If we were in violation of a ratified treaty, (which I’m not sure of for several different reasons on several different counts), I don’t know what it would take for us to withdraw from it.
DtC, surely you know the history and condition of what you were quoting. Is the UN Charter a lawfully ratified treaty made under the authority of the United States? What would it take for the US be quit of its obligations to it if it is a lawfully ratified treaty made under the authority of the United States?
If, as has also been suggested, there was an imminent danger, then what we did in Iraq would fall under the category of preemption.
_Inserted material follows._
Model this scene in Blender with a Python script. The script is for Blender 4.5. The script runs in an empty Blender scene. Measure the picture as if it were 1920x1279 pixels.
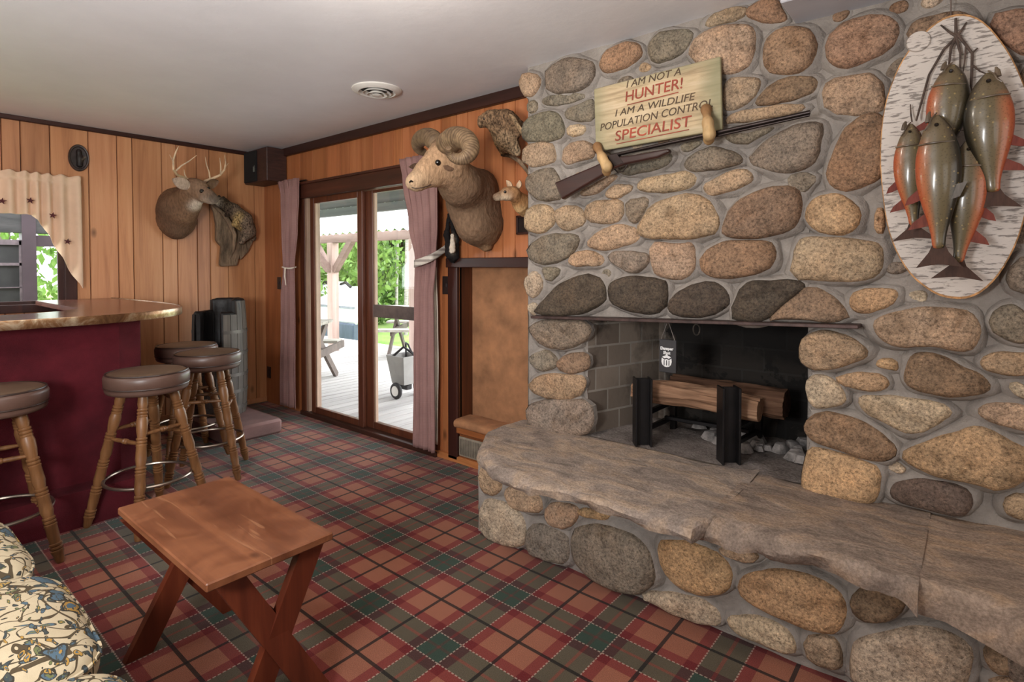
import bpy, math, random
import numpy as np
from math import sin, cos, pi, radians, sqrt
from mathutils import Vector, Matrix, noise as mnoise
random.seed(7); np.random.seed(7)
SC = bpy.context.scene
COL = SC.collection
# ---------------------------------------------------------------- camera, sky, lights, exposure
EYE = 1.367; FPX = 1045.0; YAW = radians(39.68); PIT = radians(1.44)
cam_d = bpy.data.cameras.new('camera'); cam = bpy.data.objects.new('camera', cam_d); COL.objects.link(cam)
cam.location = (0, 0, EYE); cam.rotation_euler = (pi/2 - PIT, 0, YAW)
cam_d.sensor_width = 36.0; cam_d.lens = 36.0*FPX/1920.0; cam_d.shift_y = (526.0-639.5)/1920.0
cam_d.clip_start = 0.05; SC.camera = cam
SC.view_settings.view_transform = 'Standard'; SC.view_settings.look = 'None'
SC.view_settings.exposure = 0.0; SC.view_settings.gamma = 1.0
try: SC.view_settings.use_curve_mapping = False
except Exception: pass
W = bpy.data.worlds.new('overcast_sky'); SC.world = W; W.use_nodes = True
W.node_tree.nodes['Background'].inputs[0].default_value = (0.93, 0.97, 1.0, 1)
W.node_tree.nodes['Background'].inputs[1].default_value = 8.0
def area(name, loc, target, sx, sy, power, col=(1, 1, 1)):
    d = bpy.data.lights.new(name, 'AREA'); d.shape = 'RECTANGLE'; d.size = sx; d.size_y = sy
    d.energy = power; d.color = col
    o = bpy.data.objects.new(name, d); COL.objects.link(o); o.location = loc
    o.rotation_euler = (Vector(target)-Vector(loc)).to_track_quat('-Z', 'Y').to_euler(); return o
def lamp(name, loc, power, rad, col):
    d = bpy.data.lights.new(name, 'POINT'); d.energy = power; d.shadow_soft_size = rad; d.color = col
    o = bpy.data.objects.new(name, d); COL.objects.link(o); o.location = loc; return o
area('fill_light_behind', (1.9, -2.6, 1.5), (-1.6, 2.0, 1.0), 2.6, 1.6, 38, (1.0, 0.98, 0.96))  # added soft fill from behind the camera; the wall there has no window
area('fill_light_side', (2.35, 0.7, 1.5), (-2.5, 1.2, 1.3), 1.8, 1.3, 15, (1.0, 0.98, 0.96))  # added side fill in front of the closed right wall
area('fill_light_sofa', (-1.9, -2.9, 1.6), (-2.4, 2.5, 1.9), 2.4, 1.3, 20, (1.0, 0.98, 0.96))  # added fill from behind the sofa, no window modelled there
area('ceiling_fill_light', (-.9, -.8, 1.45), (-2.2, .3, 2.487), .6, .6, 88, (0.98, 0.99, 1.0))  # added upward fill to brighten the ceiling
lamp('ceiling_lamp_room', (-1.52, 1.12, 2.33), 20, 0.08, (1.0, 0.90, 0.78))
lamp('ceiling_lamp_bar', (-3.5, -.9, 2.25), 18, 0.12, (1.0, 0.93, 0.84))
# ---------------------------------------------------------------- pixel rays of the photograph -> places in the room
_f = Vector((-sin(YAW)*cos(PIT), cos(YAW)*cos(PIT), -sin(PIT))); _r = Vector((cos(YAW), sin(YAW), 0)); _u = _r.cross(_f)
def ray(x, y): return _f + (x-960.)/FPX*_r + (526.-y)/FPX*_u
E0 = Vector((0, 0, EYE))
def onY(x, y, Y): d = ray(x, y); return E0 + d*(Y/d.y)
def onX(x, y, X): d = ray(x, y); return E0 + d*(X/d.x)
def onZ(x, y, Z): d = ray(x, y); return E0 + d*((Z-EYE)/d.z)
def dep(p): return (Vector(p)-E0).dot(_f)
# ---------------------------------------------------------------- materials
def lin(c):
    o = []
    for v in c[:3]:
        v = v/255.0; o.append(v/12.92 if v <= .04045 else ((v+.055)/1.055)**2.4)
    return (o[0], o[1], o[2], 1.0)
class NT:
    def __init__(s, name):
        s.m = bpy.data.materials.new(name); s.m.use_nodes = True; s.t = s.m.node_tree
        s.b = s.t.nodes['Principled BSDF']; s.out = s.t.nodes['Material Output']; s._tc = None
    def n(s, typ, **kw):
        nd = s.t.nodes.new(typ)
        for k, v in kw.items(): setattr(nd, k, v)
        return nd
    def l(s, a, b): s.t.links.new(a, b)
    def put(s, sock, v):
        if isinstance(v, (int, float)): sock.default_value = v
        elif isinstance(v, (tuple, list)): sock.default_value = v
        else: s.l(v, sock)
    def co(s, kind='Object'):
        if s._tc is None: s._tc = s.n('ShaderNodeTexCoord')
        return s._tc.outputs[kind]
    def map(s, scale=(1, 1, 1), rot=(0, 0, 0), loc=(0, 0, 0), vec=None):
        m = s.n('ShaderNodeMapping'); m.inputs['Scale'].default_value = scale; m.inputs['Rotation'].default_value = rot
        m.inputs['Location'].default_value = loc; s.l(vec or s.co(), m.inputs['Vector']); return m.outputs[0]
    def noise(s, scale=5, detail=3, rough=.5, dist=0, vec=None, out=0):
        n = s.n('ShaderNodeTexNoise'); n.inputs['Scale'].default_value = scale; n.inputs['Detail'].default_value = detail
        n.inputs['Roughness'].default_value = rough; n.inputs['Distortion'].default_value = dist
        s.l(vec or s.co(), n.inputs['Vector']); return n.outputs[out]
    def vor(s, scale=5, feature='F1', vec=None, out='Distance', rand=1.0):
        n = s.n('ShaderNodeTexVoronoi', feature=feature); n.inputs['Scale'].default_value = scale
        n.inputs['Randomness'].default_value = rand
        s.l(vec or s.co(), n.inputs['Vector']); return n.outputs[out]
    def ramp(s, fac, stops, interp='LINEAR'):
        r = s.n('ShaderNodeValToRGB'); r.color_ramp.interpolation = interp; el = r.color_ramp.elements
        while len(el) < len(stops): el.new(0.5)
        for e, (p, c) in zip(el, stops):
            e.position = p; e.color = c if len(c) == 4 else (c[0], c[1], c[2], 1)
        s.put(r.inputs[0], fac); return r.outputs[0]
    def f(s, fac, a, b, lo=0., hi=1.):
        m = s.n('ShaderNodeMapRange'); s.put(m.inputs[0], fac)
        for i, v in ((1, a), (2, b), (3, lo), (4, hi)): m.inputs[i].default_value = v
        return m.outputs[0]
    def mix(s, fac, a, b, mode='MIX'):
        m = s.n('ShaderNodeMix', data_type='RGBA', blend_type=mode); s.put(m.inputs[0], fac); s.put(m.inputs[6], a); s.put(m.inputs[7], b)
        return m.outputs[2]
    def math(s, op, a, b=0.0, c=0.0):
        m = s.n('ShaderNodeMath', operation=op); s.put(m.inputs[0], a); s.put(m.inputs[1], b); s.put(m.inputs[2], c); return m.outputs[0]
    def attr(s, name='Col'): return s.n('ShaderNodeVertexColor', layer_name=name).outputs[0]
    def sep(s, vec): n = s.n('ShaderNodeSeparateXYZ'); s.l(vec, n.inputs[0]); return n.outputs
    def bump(s, h, strength=.3, dist=.01, prev=None):
        b = s.n('ShaderNodeBump'); b.inputs['Strength'].default_value = strength; b.inputs['Distance'].default_value = dist
        s.l(h, b.inputs['Height'])
        if prev is not None: s.l(prev, b.inputs['Normal'])
        return b.outputs[0]
    def done(s, col, rough=.6, metal=0., spec=.5, normal=None):
        s.put(s.b.inputs['Base Color'], col); s.put(s.b.inputs['Roughness'], rough); s.b.inputs['Metallic'].default_value = metal
        s.b.inputs['Specular IOR Level'].default_value = spec
        if normal is not None: s.l(normal, s.b.inputs['Normal'])
        return s.m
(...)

For centuries, international law has recognized the legitimacy of preepmtion when an imminent threat exists. The right to self defense is not abdridged by any laws or treaties that I know of.
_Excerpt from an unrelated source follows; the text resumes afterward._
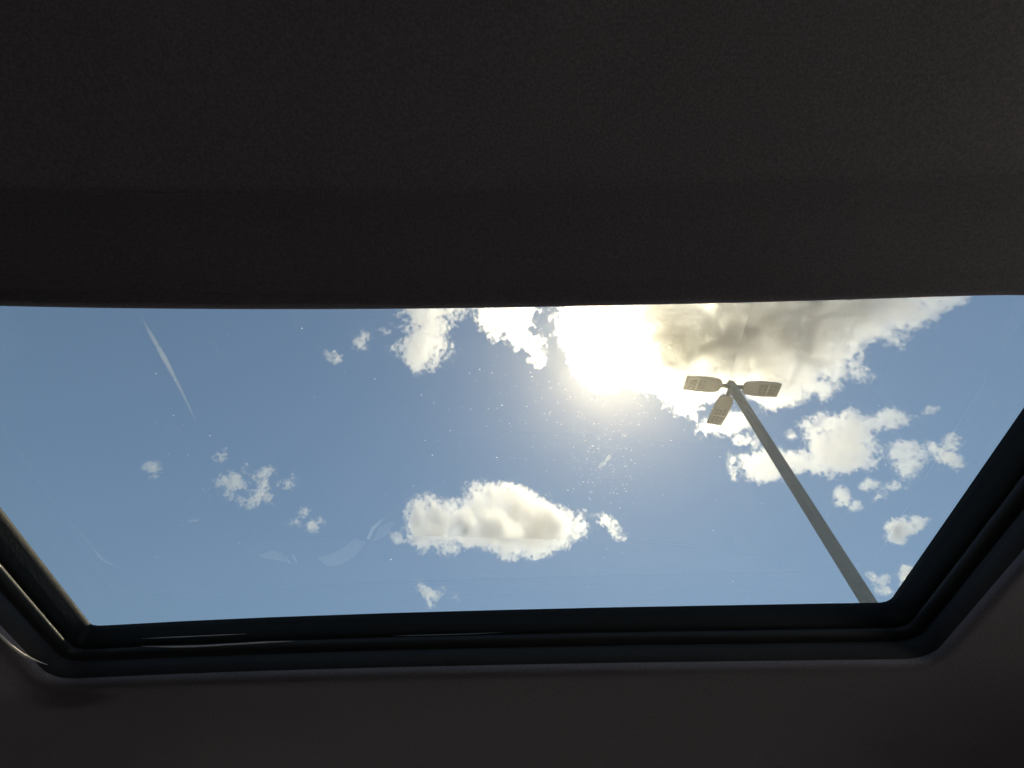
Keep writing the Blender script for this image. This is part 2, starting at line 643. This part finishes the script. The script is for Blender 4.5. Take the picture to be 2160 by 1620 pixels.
# a small bolt in the face of the post
bpz = None
d = ray(1811, 1233)
fn = Vector((-(lamp_c.x), -(lamp_c.y), 0)).normalized()
tt = ((lamp_c - CAM).dot(fn) + hw * 1.0) / d.dot(fn)
bp = CAM + d * tt
tv, tf = tube([bp - Vector((lamp_c.x, lamp_c.y, 0)) - fn * 0.03, bp - Vector((lamp_c.x, lamp_c.y, 0)) + fn * 0.012], 0.011, 10)
pyobj('bolt', tv, tf, M['rubber'], shaft)


def lamp_head(az, tilt_label=None):
    h = empty('lamp_head', (0, 0, CAM.z + HP), az)
    h.parent = pole
    # outline in its own plane, +x away from the pole
    L0, L1, W = 0.20, 0.85, 0.150
    half = [(L0, 0.075), (L0 + 0.03, 0.118), (L0 + 0.09, 0.138), (L0 + 0.22, W), (L0 + 0.42, W), (L1 - 0.010, W * 0.945), (L1, W * 0.92)]
    outline = half + [(x, -y) for x, y in half[::-1]]
    bm = bmesh.new()
    prism(bm, outline, 0.0, 0.040)
    hs = bmobj('housing', bm, M['head'], h, bevel=0.008)
    bm = bmesh.new()
    box(bm, hw - 0.02, L0 + 0.02, -0.035, 0.035, 0.008, 0.050)
    bmobj('arm', bm, M['post'], h, bevel=0.006)
    # two recessed-looking optic panels, a bar between
    for (x0, x1) in ((0.475, 0.625), (0.645, 0.795)):
        bm = bmesh.new()
        box(bm, x0, x1, -0.105, 0.105, -0.006, 0.001)
        lp = bmobj('optic_panel', bm, M['lens'], h, bevel=0.002)
        for yy in (-0.070, 0.0, 0.070):
            for xx in (0.25, 0.75):
                bm = bmesh.new()
                xm = x0 + (x1 - x0) * xx
                box(bm, xm - 0.028, xm + 0.028, yy - 0.020, yy + 0.020, -0.013, -0.005)
                bmobj('optic', bm, M['led'], h, bevel=0.006)
    bm = bmesh.new()
    box(bm, 0.627, 0.643, -0.112, 0.112, -0.008, 0.001)
    bmobj('divider', bm, M['divider'], h, bevel=0.002)
    return h


for az in (AZ, AZ + R(95), AZ + R(181)):
    lamp_head(az)

# ------------------------------------------------------------------ clouds: lumpy closed shells full of droplets, at their own height
ZC = 1250.0


def inside_dist(poly, X, Y):
    """signed distance (positive inside) of grid points to a polygon"""
    d2 = np.full(X.shape, 1e18)
    ins = np.zeros(X.shape, bool)
    n = len(poly)
    for i in range(n):
        ax, ay = poly[i]
        bx, by = poly[(i + 1) % n]
        ex, ey = bx - ax, by - ay
        t = np.clip(((X - ax) * ex + (Y - ay) * ey) / (ex * ex + ey * ey + 1e-9), 0, 1)
        d2 = np.minimum(d2, (X - ax - t * ex) ** 2 + (Y - ay - t * ey) ** 2)
        c = ((ay > Y) != (by > Y)) & (X < (bx - ax) * (Y - ay) / (by - ay + 1e-12) + ax)
        ins ^= c
    d = np.sqrt(d2)
    return np.where(ins, d, -d)


def fractal(shape, cell, cz, lo, slope, rng, hi=None):
    """random field with a power-law spectrum; lo = longest wavelength in metres"""
    w = rng.standard_normal(shape).astype(np.float32)
    F = np.fft.rfftn(w)
    k = [np.fft.fftfreq(n, cell) for n in shape[:2]] + [np.fft.rfftfreq(shape[2], cz)]
    K = np.sqrt(k[0][:, None, None] ** 2 + k[1][None, :, None] ** 2 + k[2][None, None, :] ** 2)
    k0 = 1.0 / lo
    F *= (K * K + k0 * k0) ** (-slope / 2)
    if hi:
        F *= np.exp(-(K * hi) ** 2)
    r = np.fft.irfftn(F, s=shape, axes=(0, 1, 2)).astype(np.float32)
    r -= r.mean()
    return r / r.std()


def surface_net(f, origin, cell):
    """closed quad shell where f crosses zero"""
    f = f.copy()
    for ax in range(3):
        sl_ = [slice(None)] * 3
        for e in (0, -1):
            sl_[ax] = e
            f[tuple(sl_)] = np.minimum(f[tuple(sl_)], -1.0)
    ins = f > 0
    cnt = np.zeros(tuple(n - 1 for n in f.shape), np.int8)
    offs = [(i, j, k) for i in (0, 1) for j in (0, 1) for k in (0, 1)]
    sh = cnt.shape
    for o_ in offs:
        cnt += ins[o_[0]:o_[0] + sh[0], o_[1]:o_[1] + sh[1], o_[2]:o_[2] + sh[2]]
    act = (cnt > 0) & (cnt < 8)
    idx = -np.ones(sh, np.int64)
    ijk = np.argwhere(act)
    idx[act] = np.arange(len(ijk))
    acc = np.zeros((len(ijk), 3))
    num = np.zeros(len(ijk))
    for a in range(8):
        for b in range(a + 1, 8):
            da = np.array(offs[a])
            db = np.array(offs[b])
            if abs(da - db).sum() != 1:
                continue
            fa = f[ijk[:, 0] + da[0], ijk[:, 1] + da[1], ijk[:, 2] + da[2]]
            fb = f[ijk[:, 0] + db[0], ijk[:, 1] + db[1], ijk[:, 2] + db[2]]
            x = (fa > 0) != (fb > 0)
            t = np.where(x, fa / np.where(x, fa - fb, 1), 0)
            acc += np.where(x[:, None], da + (db - da) * t[:, None], 0)
            num += x
    V = (ijk + acc / num[:, None]) * np.array(cell) + np.array(origin)
    quads = []
    for ax in range(3):
        u, w = (ax + 1) % 3, (ax + 2) % 3
        A = [slice(0, None)] * 3
        B = [slice(0, None)] * 3
        A[ax] = slice(0, -1)
        B[ax] = slice(1, None)
        ch = ins[tuple(A)] != ins[tuple(B)]
        e = np.argwhere(ch)
        if not len(e):
            continue
        ok = (e[:, u] > 0) & (e[:, w] > 0) & (e[:, u] < sh[u]) & (e[:, w] < sh[w])
        e = e[ok]
        pos = ins[tuple(e.T)]

        def cell_at(du, dw):
            q = e.copy()
            q[:, u] += du
            q[:, w] += dw
            return idx[tuple(q.T)]
        q = np.stack([cell_at(-1, -1), cell_at(0, -1), cell_at(0, 0), cell_at(-1, 0)], 1)
        q[~pos] = q[~pos][:, ::-1]
        quads.append(q)
    Q = np.concatenate(quads) if quads else np.zeros((0, 4), np.int64)
    return V, Q


def fast_mesh(name, V, Q, m):
    me = bpy.data.meshes.new(name)
    me.vertices.add(len(V))
    me.vertices.foreach_set('co', V.astype(np.float32).ravel())
    me.loops.add(Q.size)
    me.loops.foreach_set('vertex_index', Q.astype(np.int32).ravel())
    me.polygons.add(len(Q))
    me.polygons.foreach_set('loop_start', np.arange(0, Q.size, 4, dtype=np.int32))
    me.update(calc_edges=True)
    me.materials.append(m)
    o = bpy.data.objects.new(name, me)
    C.objects.link(o)
    return o


for _k, _f in (('', 1.0), ('_scrap', 1.7)):
    M['cloud' + _k] = cloud_mat('cloud_droplets' + _k, 0.030 * _f, g1=0.968, w1=0.25, g2=0.48)
    M['veil' + _k] = cloud_mat('cloud_veil' + _k, 0.016 * _f, g1=0.968, w1=0.25, g2=0.48)
    M['fringe' + _k] = cloud_mat('cloud_fringe' + _k, 0.0055 * _f, g1=0.968, w1=0.25, g2=0.48)
N_CLOUD = [0]


def cloud(label, polys, thick=45.0, rough=1.0, cell=4.0, grow=0.0, thin=(), dense=1.0, holes=(), z0=0.0, patch=0.38, mset=''):
    """polys: outlines in photo pixels, laid on the cloud layer; thick: half depth in metres where widest"""
    N_CLOUD[0] += 1
    rng = np.random.default_rng(100 + N_CLOUD[0])
    zc = ZC + z0
    if thick < 25:
        mset = '_scrap'

    def flat(p):
        return [tuple(at(x, y, zc)[:2]) for x, y in p]
    W = [flat(p) for p in polys]
    allp = np.array([q for p in W for q in p])
    pad = 45.0
    lo = allp.min(0) - pad
    hi = allp.max(0) + pad
    cz = cell * 1.85
    nz = int((2 * thick * 1.25 + 2 * 30) / cz)
    nx, ny = (int(n) + 2 for n in (hi - lo) / cell)
    xs = lo[0] + np.arange(nx) * cell
    ys = lo[1] + np.arange(ny) * cell
    zs = zc + (np.arange(nz) - nz * 0.45) * cz
    X, Y = np.meshgrid(xs, ys, indexing='ij')
    sd = np.full(X.shape, -1e9)
    for p in W:
        sd = np.maximum(sd, inside_dist(p, X, Y))
    for (hx, hy, hr) in holes:
        c0 = at(hx, hy, zc)
        rr = hr * (c0 - CAM).length / FPX
        sd = np.minimum(sd, np.hypot(X - c0.x, Y - c0.y) - rr)
    cap = thick * (1 - np.exp(-np.maximum(sd, 0) / (thick * 0.9)))
    # round off the ridges where the nearest edge changes
    kx, ky = np.fft.fftfreq(nx, cell)[:, None], np.fft.rfftfreq(ny, cell)[None, :]
    soft = np.fft.irfft2(np.fft.rfft2(cap) * np.exp(-2 * (math.pi * 0.35 * thick) ** 2 * (kx * kx + ky * ky)), s=cap.shape)
    wgt = np.clip(sd / (0.8 * thick), 0, 1)
    cap = cap * (1 - wgt) + soft * wgt
    base = np.where(sd > 0, cap, sd * 0.9) + grow
    for (tx, ty, tr, k) in thin:                     # thinner or thicker places in the sheet
        c0 = at(tx, ty, zc)
        rr = tr * (c0 - CAM).length / FPX
        g = np.exp(-((X - c0.x) ** 2 + (Y - c0.y) ** 2) / (rr * rr))
        base = np.where(sd > 0, base * (1 + (k - 1) * g), base)
    shape = (nx, ny, nz)
    m2 = fractal((nx, ny, 4), cell, 400.0, 90.0, 2.6, rng)[:, :, 0]
    base = np.where(sd > 0, base * np.clip(1 + patch * min(1.0, thick / 40.0) * m2, 0.3, 1.8), base)
    n1 = fractal(shape, cell, cz, 120.0, 3.2, rng)
    n2 = fractal(shape, cell, cz, 44.0, 2.3, rng)
    n3 = fractal(shape, cell, cz, 20.0, 2.0, rng)
    small = min(1.0, math.sqrt(max((hi - lo - 2 * pad).min(), 20) / 85.0))
    zr = (zs - zc)[None, None, :]
    depth = np.where(zr > 0, zr * 0.85, -zr * 1.35)    # flatter below than above
    bump_ = 6.0 * n1 + 14.0 * (np.abs(n2) * -1.3 + 0.95) + 9.0 * n3
    F = base[:, :, None] - depth + bump_ * rough * small
    org = (lo[0], lo[1], zs[0])
    # a faint outer fringe, a veil, and inside them the thick white body
    o = None
    for nm, off, mk in (('cloud', 8.5 * (0.35 + 0.65 * small), 'fringe'), ('veil', 1.8 * small, 'veil'), ('dense_core', -3.5 * small, 'cloud')):
        V, Q = surface_net((F + off).astype(np.float32), org, (cell, cell, cz))
        TRI[0] += 2 * len(Q)
        if len(Q):
            b = fast_mesh(nm, V, Q, M[mk + mset])
            if o is None:
                o = b
            else:
                b.parent = o
                b['kind'] = 'stuff'
    tag(o, label, 'cloud', 'broken cumulus clouds')
    return o


TRI = [0]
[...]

It seems you’re saying that not only did the US not act contrary to our laws and treaties, ( the “clear and imminent danger” legitimizes the preemptive invasion of Iraq as crucial to our country’s self defense), but that if we did act contrary to our laws and treaties we did so as a matter of survival. ?
Both of these ideas are predicated on the existence of an imminent threat to the US, (to its very survival even**?**), that the invasion of Iraq somehow ameliorated. This is why the assessment of this threat is of so much importance.
What was the “clear and imminent danger” you mentioned that our invasion of Iraq thwarted, averted or somehow lessened?